Die diesjährige Tournee war abwechslungsreicher und faszinierender als die meisten Ausgaben der vergangenen Jahre

Aber der Wettkampf blieb auch in der Stille spannend. Im Gegenteil, der Verlauf der zehn Tage zwischen dem ersten Training in Oberstdorf und dem Siegsprung von Kamil Stoch in Bischofshofen enthielt mehr Abwechslung und Faszination als die meisten anderen Tournee-Ausgaben der vergangenen Jahre. Der Auftakt war ein Spektakel, bei dem sich nicht nur Markus Eisenbichler mit seiner Aufholjagd, sondern sechs bis sieben weitere Springer in aussichtsreiche Position brachten. In Garmisch-Partenkirchen, wo die DJs mit Gute-Laune-Musik und Zieeeeh-Schreien etwas verloren gegen die Ruhe kämpften, erlebten dann die Österreicher, insbesondere deren trotz Corona-Beschwerden immer noch bester Akteur Stefan Kraft, wie so oft ihr frühes Ende im Springen um den Gesamtsieg.

In Innsbruck passierte dies den Deutschen und zudem auch noch dem großen Favoriten Halvor Egner Granerud aus Norwegen, der sich für kurze Zeit in einen Flegel verwandelte, weil er selbst zurückfiel, Kamil Stoch wegen seines Sieges beschimpfte und sich dann aber entschuldigte. Weiter ging's hin und her, hoch und runter im Klassement und auf dem Podium, auf dem in Bischofshofen als Tageszweiter plötzlich wieder der Norweger Marius Lindvik auftauchte, nachdem er in Garmisch mit einer bakteriellen Kieferentzündung ausgefallen war und in Innsbruck zunächst eine Zahnoperation hinter sich gebracht hatte.

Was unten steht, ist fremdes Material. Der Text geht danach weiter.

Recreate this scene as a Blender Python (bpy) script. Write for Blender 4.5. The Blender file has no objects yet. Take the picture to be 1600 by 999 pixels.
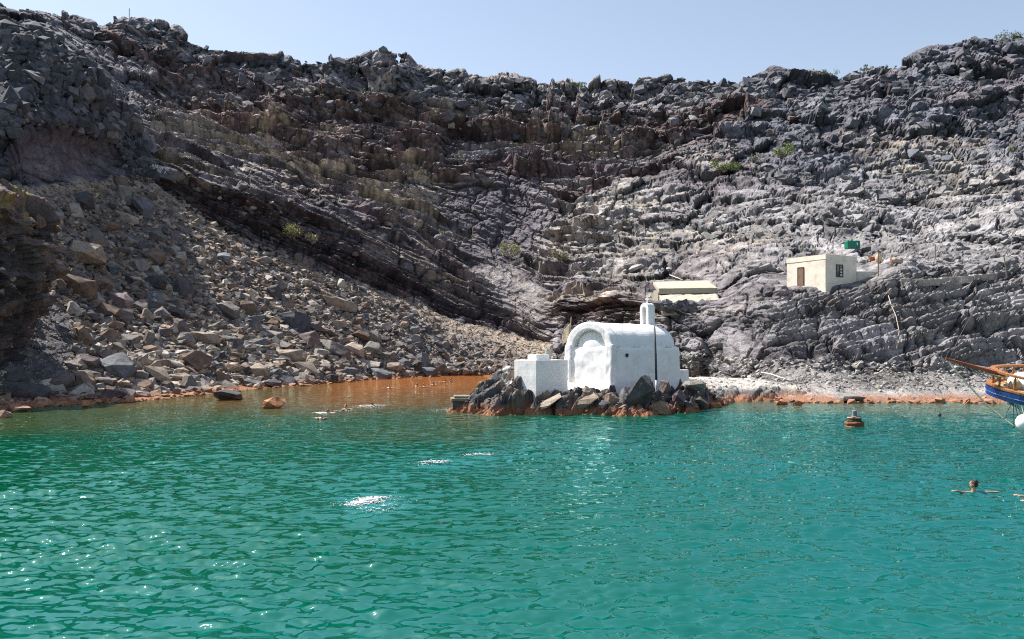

Ob nun auch die kommenden Biathlon-Weltcups und die weiteren Winter-Weltmeisterschaften mit schweigender Kulisse einen so abwechslungsreichen Wettkampf wie die Tournee bieten, ist fraglich. Denn Skispringer sind besonders sensible Typen - Sportler, die nicht über eine Ziellinie gebrüllt werden wollen, sondern ihre Höchstleistungen immer dann bringen, wenn sie die vielen lauten Zuschauer möglichst gut ausblenden können, bis es ganz still ist.